The square root is a mathematical operation that finds a number which, when multiplied by itself, results in the given number under the square root sign. The symbol for square root is \(\sqrt{\cdot}\). Understanding square roots is crucial because they frequently appear in problems involving domains, such as in our expression \(\frac{1}{\sqrt{x-1}}\).

• Square roots of negative numbers are not defined in the set of real numbers. Thus, when dealing with square roots, we enforce the rule that the expression inside the root must be non-negative.
• This means that the smallest possible value inside a square root is zero, as it is the boundary where the root still remains defined.

In our problem, \( x-1 \) needs to be positive because it is under a square root sign, and it is also located in the denominator of a fraction.

Inequality solving is a critical mathematical skill that helps establish conditions for values. In this problem, we need to solve the inequality \(x-1 > 0\) to determine the domain of our function. Here’s how you approach it:

• Recognize the inequality sign: Inequalities use signs such as \(>\) or \(<\). In our case, \(x-1 > 0\) ensures the expression under the square root is positive.
• Move constants: Solve the inequality \(x-1 > 0\) by isolating \(x\). This can be done by adding 1 to both sides, resulting in \(x > 1\).
• Check the direction: The solution \(x > 1\) tells us which side of the number line our answers will be on. Here, it's all values greater than 1.

Solving inequalities accurately ensures that we're only considering valid \(x\) values that keep the function defined and meaningful.

Interval notation is a shorthand used in mathematics to express sets of numbers that fall within certain bounds. It is especially helpful for denoting domains of functions. Understanding how it works can greatly enhance reading and writing mathematical solutions.

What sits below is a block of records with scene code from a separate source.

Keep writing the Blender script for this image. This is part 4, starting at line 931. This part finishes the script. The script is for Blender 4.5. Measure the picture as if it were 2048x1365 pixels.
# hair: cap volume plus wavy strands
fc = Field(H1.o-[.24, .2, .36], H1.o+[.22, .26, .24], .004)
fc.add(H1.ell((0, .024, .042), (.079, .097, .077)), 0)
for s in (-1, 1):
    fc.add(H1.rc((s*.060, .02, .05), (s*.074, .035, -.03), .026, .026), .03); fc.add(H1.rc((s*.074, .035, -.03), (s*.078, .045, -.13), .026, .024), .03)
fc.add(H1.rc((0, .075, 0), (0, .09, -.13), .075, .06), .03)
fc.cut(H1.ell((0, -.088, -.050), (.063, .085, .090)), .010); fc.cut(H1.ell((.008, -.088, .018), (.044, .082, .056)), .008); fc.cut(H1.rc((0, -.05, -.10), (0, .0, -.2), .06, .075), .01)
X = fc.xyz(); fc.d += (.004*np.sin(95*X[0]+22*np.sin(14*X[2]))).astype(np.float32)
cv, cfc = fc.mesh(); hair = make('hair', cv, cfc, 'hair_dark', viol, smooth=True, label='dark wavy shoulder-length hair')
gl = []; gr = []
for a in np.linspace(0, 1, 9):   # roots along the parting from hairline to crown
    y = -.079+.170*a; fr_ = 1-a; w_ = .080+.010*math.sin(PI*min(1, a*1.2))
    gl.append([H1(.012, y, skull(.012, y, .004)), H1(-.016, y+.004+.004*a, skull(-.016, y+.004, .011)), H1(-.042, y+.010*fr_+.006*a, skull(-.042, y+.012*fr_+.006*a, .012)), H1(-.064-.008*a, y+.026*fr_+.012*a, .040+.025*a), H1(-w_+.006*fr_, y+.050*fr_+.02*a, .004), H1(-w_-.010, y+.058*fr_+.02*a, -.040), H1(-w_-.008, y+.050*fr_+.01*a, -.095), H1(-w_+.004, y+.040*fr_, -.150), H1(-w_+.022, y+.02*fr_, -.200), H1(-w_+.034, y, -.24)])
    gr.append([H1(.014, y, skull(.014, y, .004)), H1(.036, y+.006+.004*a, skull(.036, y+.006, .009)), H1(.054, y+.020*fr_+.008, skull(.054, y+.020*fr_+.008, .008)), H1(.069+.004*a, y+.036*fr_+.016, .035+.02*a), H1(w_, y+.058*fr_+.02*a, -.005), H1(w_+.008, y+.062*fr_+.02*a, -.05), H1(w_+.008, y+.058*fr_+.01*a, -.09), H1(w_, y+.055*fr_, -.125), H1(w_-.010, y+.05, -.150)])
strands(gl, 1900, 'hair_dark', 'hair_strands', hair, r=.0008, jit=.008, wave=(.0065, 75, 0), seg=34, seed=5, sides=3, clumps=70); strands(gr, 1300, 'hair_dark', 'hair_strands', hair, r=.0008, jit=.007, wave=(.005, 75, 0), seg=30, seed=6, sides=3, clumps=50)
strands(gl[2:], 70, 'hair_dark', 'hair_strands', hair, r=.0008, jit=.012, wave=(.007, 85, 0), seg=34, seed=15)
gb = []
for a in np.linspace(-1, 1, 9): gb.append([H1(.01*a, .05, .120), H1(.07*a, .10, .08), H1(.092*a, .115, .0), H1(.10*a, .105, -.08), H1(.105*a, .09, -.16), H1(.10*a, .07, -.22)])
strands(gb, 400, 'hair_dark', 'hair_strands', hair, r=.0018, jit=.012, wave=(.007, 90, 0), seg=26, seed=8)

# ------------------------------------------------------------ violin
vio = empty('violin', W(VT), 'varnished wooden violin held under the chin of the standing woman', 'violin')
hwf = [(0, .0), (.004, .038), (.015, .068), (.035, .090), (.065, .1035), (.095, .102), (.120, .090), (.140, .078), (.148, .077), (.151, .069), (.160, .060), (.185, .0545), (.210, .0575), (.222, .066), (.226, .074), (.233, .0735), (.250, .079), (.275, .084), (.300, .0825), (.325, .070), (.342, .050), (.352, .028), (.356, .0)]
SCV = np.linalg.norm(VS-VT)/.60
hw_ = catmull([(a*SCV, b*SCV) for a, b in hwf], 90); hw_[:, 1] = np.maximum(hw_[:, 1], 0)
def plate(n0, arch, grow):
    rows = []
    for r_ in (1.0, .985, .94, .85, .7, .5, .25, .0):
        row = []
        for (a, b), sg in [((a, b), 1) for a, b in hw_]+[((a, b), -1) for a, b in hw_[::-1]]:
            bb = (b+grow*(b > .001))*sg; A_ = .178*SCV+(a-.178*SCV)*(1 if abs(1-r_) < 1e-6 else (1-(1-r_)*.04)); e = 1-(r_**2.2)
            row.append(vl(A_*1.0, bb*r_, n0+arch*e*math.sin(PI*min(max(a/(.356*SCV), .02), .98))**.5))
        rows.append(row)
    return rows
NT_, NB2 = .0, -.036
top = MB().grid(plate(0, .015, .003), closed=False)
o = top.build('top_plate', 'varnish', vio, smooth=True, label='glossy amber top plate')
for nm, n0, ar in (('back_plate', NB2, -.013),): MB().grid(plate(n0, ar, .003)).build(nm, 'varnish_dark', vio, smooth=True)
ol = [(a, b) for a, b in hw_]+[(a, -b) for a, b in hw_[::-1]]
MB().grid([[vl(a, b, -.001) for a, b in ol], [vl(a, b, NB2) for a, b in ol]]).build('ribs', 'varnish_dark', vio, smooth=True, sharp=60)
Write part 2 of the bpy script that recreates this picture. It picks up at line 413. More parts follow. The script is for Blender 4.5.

• An open interval, written as \((a, b)\), includes all numbers between \(a\) and \(b\) but not \(a\) or \(b\) themselves.
• In this problem, \(x > 1\) translates to the interval notation \((1, \infty)\) which indicates all real numbers greater than 1.
• Infinity (\(\infty\)) is always paired with an open bracket, \((\), because it is not a tangible number that we can include in our set.

Using interval notation provides a clear, concise way to describe the domain of functions.